As I type this, I have over 100,000 combined followers on my social media channels. My ego clings to this, while my introverted nature loathes it. So, how did I get here? And why does leaving social media behind feel so hard?
I began my career in marketing over twenty years ago. As a child of trauma, I learned to adapt to my environment to fit in, but I also became an overachiever to prove my worth. As my career evolved, I honed my skills in digital marketing.
I started using social media before it became mainstream. I became an expert social media marketer as a way to bolster my résumé and stand out from the crowd. My accomplishments took me far. Yet, over the past few years, as I’ve stepped away from my career to focus on nourishing my body back to health, I’ve begun second-guessing the role social media plays in my life.
At first, sharing my journey online with strangers was an outlet. Then, as my follower count grew, so did my hopes of using that platform to create a business. But the growth in followers never translated to financial stability, and my resentment grew. I felt like I was bleeding myself dry—keeping up with trends, creating new content, engaging with people (and dealing with trolls)—and receiving very little in return.
Over the past year, I’ve experimented with my social media—from posting just quote images to sharing videos twice a week to ghosting it completely for weeks at a time. I’ve thought about deleting my accounts more times than I can count, but I haven’t.
Every time I get close to deleting, I feel like crying. The thought of all that hard work—the brand I built, the countless hours I poured into it—going down the drain overwhelms me. All my blood, sweat, and tears, with seemingly nothing to show for it. Yet, energetically, social media feels misaligned and holds me back. So why can’t I just let it go?
It’s easy to look at someone else’s life and say, “You should just do XYZ.”
If I talked with anyone in the energy-healing space, they’d tell me this is an energetic cord keeping me tethered to the past. Even the messaging on my social media channels doesn’t truly align with what I want to share anymore. Yet, day after day, I keep creating content. I am losing money and working to feed my ego.

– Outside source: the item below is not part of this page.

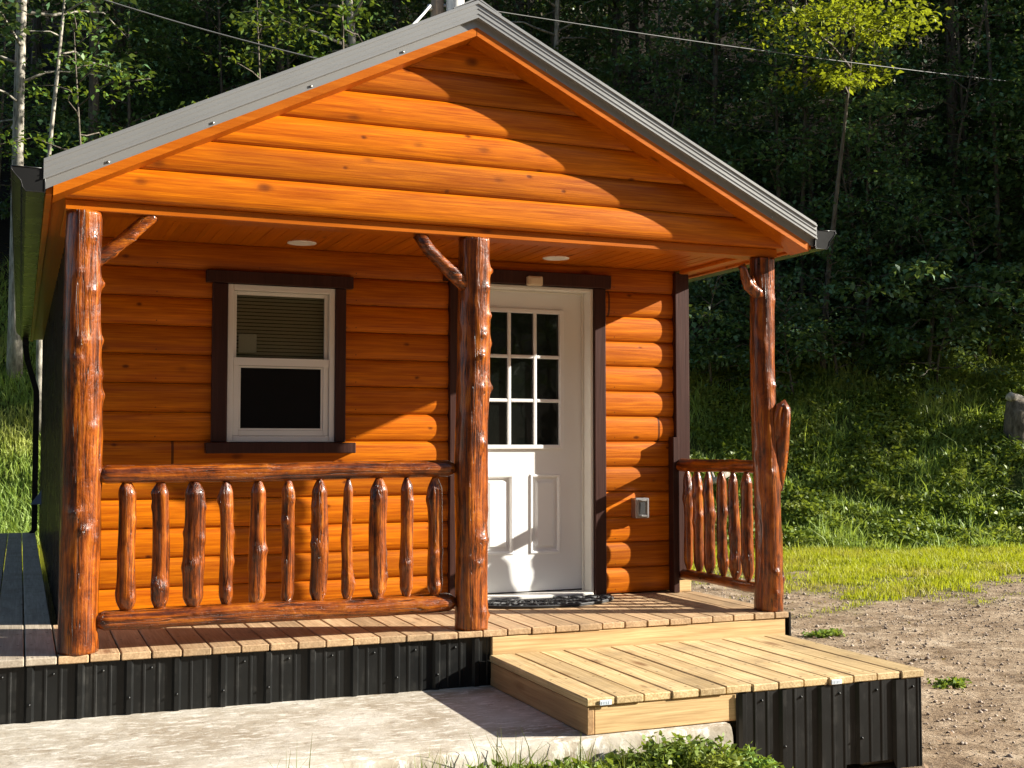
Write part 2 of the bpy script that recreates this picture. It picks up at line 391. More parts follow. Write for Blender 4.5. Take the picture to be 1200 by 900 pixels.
# ------------------------------------------------------------------ cabin
D = 1.171
cabin = empty('log_cabin', (1.84, D, -.30))
tag(cabin, 'small orange stained log-sided cabin with covered porch, white door and grey metal roof', 'cabin')

def siding_profile(n=9):
    """(z fraction, bulge) of one rounded log course"""
    return [(t, .025*(1-abs(2*t-1)**2.7)**.66) for t in np.linspace(.012, .988, n)]
def siding(mb, ybase, z0, ncourse, xr, holes=(), ztop=None):
    """rounded courses facing -y; xr(z) -> (x0,x1); holes = (x0,x1,z0,z1)"""
    prof = siding_profile(17)
    for c in range(ncourse):
        rows = [(z0+c*PITCH, ybase+.016)] + [(z0+(c+t)*PITCH, ybase-b) for t, b in prof] + [(z0+(c+1)*PITCH, ybase+.016)]
        for (za, ya), (zb, yb) in zip(rows, rows[1:]):
            if ztop and za >= ztop: continue
            if ztop and zb > ztop: zb = ztop
            xa, xb = xr(za), xr(zb)
            spans = [(0., 1.)]
            if xa[1] <= xa[0]: continue
            if xb[1] <= xb[0]: mid = (xa[0]+xa[1])/2; xb = (mid, mid)
            cuts = [(h[0], h[1]) for h in holes if zb > h[2] and za < h[3]]
            edges = [xa[0]] ; segs = []
            cur = xa[0]
            for h0, h1 in sorted(cuts):
                segs.append((cur, h0)); cur = h1
            segs.append((cur, None))
            for s0, s1 in segs:
                a0 = s0; b0 = xb[0] if s0 == xa[0] else s0
                a1 = xa[1] if s1 is None else s1; b1 = xb[1] if s1 is None else s1
                mb.add([(a0,ya,za),(a1,ya,za),(b1,yb,zb),(b0,yb,zb)], [(0,1,2,3)], True)
    return mb
mb = MB()
WIN = (.70, 1.40, 1.03, 2.01); DOOR = (2.24, 3.17, -.1, 2.075)
siding(mb, D+.004, .008, 13, lambda z: (-.13, 3.84), (WIN, DOOR), 2.249)
wall = mb.build('wall', M['siding'], cabin, recalc=False); wall['label'] = 'orange rounded log siding behind the porch'

# gable siding, clipped under the roof slope
RX, RZ, SL = 1.86, 3.457, .488
def rl(x): return RZ - SL*abs(x-RX)
mb = MB(); zc = RZ-.170
siding(mb, .034, 2.248, 6, lambda z: (RX-max(0,(zc-z))/SL, RX+max(0,(zc-z))/SL))
mb.build('gable', M['gable'], cabin, recalc=False)
# side and back walls
mb = MB(); mb.box(-.20, -.13, D+.02, 8.9, -.28, 2.234)
for k in range(34): y = D+.1+k*.23; mb.box(-.212, -.199, y, y+.03, -.05, 2.22)
mb.build('wall', M['sidewall'], cabin)
mb = MB(); mb.box(3.83, 3.90, D+.02, 8.9, -.28, 2.234)
for k in range(34): y = D+.1+k*.23; mb.box(3.899, 3.912, y, y+.03, -.05, 2.22)
mb.build('wall', M['sidewall'], cabin)
MB().prism_y([(-.128,-.28),(3.828,-.28),(3.828,2.30),(RX,3.24),(-.128,2.30)], 8.80, 8.88).build('wall', M['sidewall'], cabin)
mb = MB(); mb.box(-.128, 3.828, D+.35, 8.79, -.29, -.05); mb.build('floor', M['dark'], cabin)

# corner posts
for x0, x1, nm in ((3.815, 3.925, 1), (-.214, -.135, 0)):
    MB().bbox(x0, x1, D-.055, D+.12, .085 if nm else -.02, 2.232).build('corner_post', M['brown'], cabin)
MB().bbox(3.80, 3.93, D-.050, D+.115, -.002, .083).build('corner_block', M['lumber'], cabin)
MB().bbox(3.765, 3.812, D-.10, D-.03, 0.002, 1.075).build('rail_batten', M['brown'], cabin)

# roof
roof_v = []
mb = MB()
XE0, XE1 = -.355, 4.088
for x0, x1 in ((XE0, RX), (XE1, RX)):
    lo_, hi_ = rl(x0), RZ
    mb.prism_y([(x0, lo_-.022), (x0, lo_-.002), (x1, hi_-.002), (x1, hi_-.022)] if x0 < x1 else [(x1, hi_-.022), (x1, hi_-.002), (x0, lo_-.002), (x0, lo_-.022)], -.135, 9.0)
    for k in range(39):
        y = -.02+k*.2286
        mb.prism_y([(x0, lo_-.004), (x0, lo_+.016), (x1, hi_+.016), (x1, hi_-.004)], y, y+.03)
roof = mb.build('roof', M['roof'], cabin)
def slope_strip(mb, x0, x1, top, bot, y0, y1):
    a, b = rl(x0), rl(x1)
    mb.prism_y([(x0, a+bot), (x1, b+bot), (x1, b+top), (x0, a+top)], y0, y1)
for xa in (XE0, XE1):
    xs = (xa, RX) if xa < RX else (RX, xa)
    mb = MB()
    slope_strip(mb, *xs, .006, -.082, -.150, -.116)
    slope_strip(mb, *xs, .006, -.004, -.157, -.1503)
    slope_strip(mb, *xs, -.026, -.031, -.1535, -.1503)
    slope_strip(mb, *xs, -.054, -.059, -.1535, -.1503)
    slope_strip(mb, *xs, -.074, -.083, -.1565, -.1503)
    slope_strip(mb, *xs, -.0823, -.1283, -.121, -.112)
    slope_strip(mb, *xs, .0063, .018, -.148, -.03)
    mb.build('metal_trim', M['rake'], roof)
    mb = MB()
    xo = xa+.045 if xa < RX else xa-.045
    xs2 = (xo, RX-.002) if xa < RX else (RX+.002, xo)
    slope_strip(mb, *xs2, -.1286, -.176, -.129, -.1095); slope_strip(mb, *xs2, -.0245, -.176, -.1093, .062)
    mb.build('rake_board', M['stain'], roof)
for sgn in (-1, 1):
    for i in range(4):
        x = RX + sgn*(.42+i*.50); z = rl(x)-.112
        MB().lathe((x, -.1235, z), [(.006,-.005),(.006,.005)], 8).build('trim_screw', M['silver'], roof)
mb = MB(); mb.prism_y([(RX-.14, rl(RX-.14)+.02), (RX, RZ+.026), (RX+.14, rl(RX+.14)+.02), (RX+.14, rl(RX+.14)+.026), (RX, RZ+.036), (RX-.14, rl(RX-.14)+.026)], -.146, 9.0)
mb.build('ridge_cap', M['rake'], roof)

# fascia + eave soffit
mb = MB(); mb.bbox(-.345, -.312, -.107, 8.95, 2.228, 2.318); mb.bbox(4.045, 4.078, -.107, 8.95, 2.232, 2.318); mb.build('fascia', M['stain'], cabin)
mb = MB(); mb.box(-.310, 4.043, .05, D+.02, 2.248, 2.262); mb.box(-.310, -.131, D+.021, 8.9, 2.2485, 2.262); mb.box(3.829, 4.043, D+.021, 8.9, 2.2485, 2.262)
for k in range(49):           # tongue and groove beads
    x = -.30+k*.09; mb.box(x-.0022, x+.0022, .195, D, 2.2455, 2.2482)
mb.build('ceiling', M['soffit'], cabin)
# beams
mb = MB(); mb.bbox(-.25, 3.94, .058, .19, 2.194, 2.2475, .004); mb.build('beam', M['stain'], cabin)
for x0 in (-.245, 3.845): mb = MB(); mb.bbox(x0, x0+.075, .191, D-.06, 2.224, 2.2475); mb.build('beam', M['stain'], cabin)
# gutters
def gutter(sign, xin, y0, y1):
    prof = [(0,.115),(0,0),(.085,0),(.100,.020),(.108,.050),(.135,.080),(.150,.100),(.150,.116)]
    P = [(xin+sign*a, 2.232+b) for a, b in prof]; inner = [(xin+sign*(a-.004 if a > .01 else a+.004), 2.232+max(b, .004)) for a, b in prof]
    mb = MB(); n = len(P)
    vv = [(x,y0,z) for x,z in P]+[(x,y1,z) for x,z in P]+[(x,y0,z) for x,z in inner]+[(x,y1,z) for x,z in inner]
    fs = [(i,i+1,i+1+n,i+n) for i in range(n-1)] + [(2*n+i,2*n+i+1,3*n+i+1,3*n+i) for i in range(n-1)] + [(0,2*n,3*n,n),(n-1,3*n-1,4*n-1,2*n-1)]
    mb.add(vv, fs)
    for y in (y0-.003, y1): mb.prism_y(P, y, y+.003)
    rim = [(x, y0-.004, z) for x, z in P]; mb.tube(rim, [.0028]*n, 6); mb.tube([(P[-1][0], y0, P[-1][1]), (P[-1][0], y1, P[-1][1])], [.005]*2, 6)
    mb.tube([(P[0][0]+sign*.003, y0-.004, P[0][1]), (P[-1][0], y0-.004, P[-1][1])], [.0028]*2, 6)
    return mb
gutter(-1, -.348, -.14, 8.95).build('gutter', M['gutter'], cabin)
gutter(1, 4.082, -.14, 8.95).build('gutter', M['gutter'], cabin)
mb = MB()
def rect_duct(mb, pts, w_, d_):
    n = len(pts); vv = []
    for p in pts: vv += [(p[0]-w_/2,p[1]-d_/2,p[2]),(p[0]+w_/2,p[1]-d_/2,p[2]),(p[0]+w_/2,p[1]+d_/2,p[2]),(p[0]-w_/2,p[1]+d_/2,p[2])]
    fs = [(0,3,2,1),(4*n-4,4*n-3,4*n-2,4*n-1)]
    for i in range(n-1):
        for k in range(4): fs.append((4*i+k,4*i+(k+1)%4,4*i+4+(k+1)%4,4*i+4+k))
    mb.add(vv, fs)
rect_duct(mb, [(-.40,8.5,2.24),(-.39,8.5,2.08),(-.375,8.5,1.98),(-.30,8.5,1.72),(-.272,8.5,1.62),(-.268,8.5,.06),(-.30,8.5,.02)], .062, .08)
mb.build('downspout', M['gutter'], cabin)
MB().prism_y([(-.318,.37),(-.205,.37),(-.205,.53)], 7.9, 7.93).build('corner_flap', M['bluegrey'], cabin)

# porch posts
def post(x, seed, r0, r1, lean, ksp):
    mb = MB(); log(mb, (x,.1,.001), (x+lean,.1,2.191), r0, r1, seed, 0, 36, 150, 0, .012, .03, ksp)
    return mb.build('post', M['log_z'], cabin)
# knot list: height fraction, angle, height, spread (angle: 0=+x side... measured round the axis)
def kn(seed, n, th0, th1, hmax=.03):
    rn = random.Random(seed); return [(rn.uniform(.03,.97), rn.uniform(th0,th1), hmax*rn.uniform(.45,1), rn.uniform(.012,.022)) for _ in range(n)]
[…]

I’m afraid to let go of something that feels “better than nothing.”
And that fear keeps us trapped. Sometimes we don’t even allow ourselves to recognize what we’re holding onto. So here I am, fully aware of my attachment but still finding it impossible to let go. Ironically, I’ve been talking about my desire to delete my social media channels on those very platforms. Yet, for now, it’s just that: talk.
I recognize that my life offers such limited opportunities for validation and recognition that I’m clinging to the little I do get. Is that wrong? No. It’s an entirely human thing to do. Yet, as a Wanderer on a healing journey, I know this goes much deeper. I know I might need to fully surrender in ways that many can’t even begin to fathom.
And that can feel very lonely in this human experience.
Let’s not gaslight ourselves into believing it’s all sunshine and rainbows, because it’s not meant to be. Pain is a catalyst for growth, and when we embrace and honor it, it takes us further. But when I write things like this, an emotionally immature inner critic whispers in my ear:
“Suffering is a choice.”
“You get to decide if you want to be happy.”
“Stop worrying about it and just make a choice.”
The human experience is complex, and I believe I’m here to experience its full complexity so I can make sense of it and help others. That’s my Human Design. This is the lesson I’m working through right now.
Can I make a living as a disabled, introverted, sensitive woman without social media?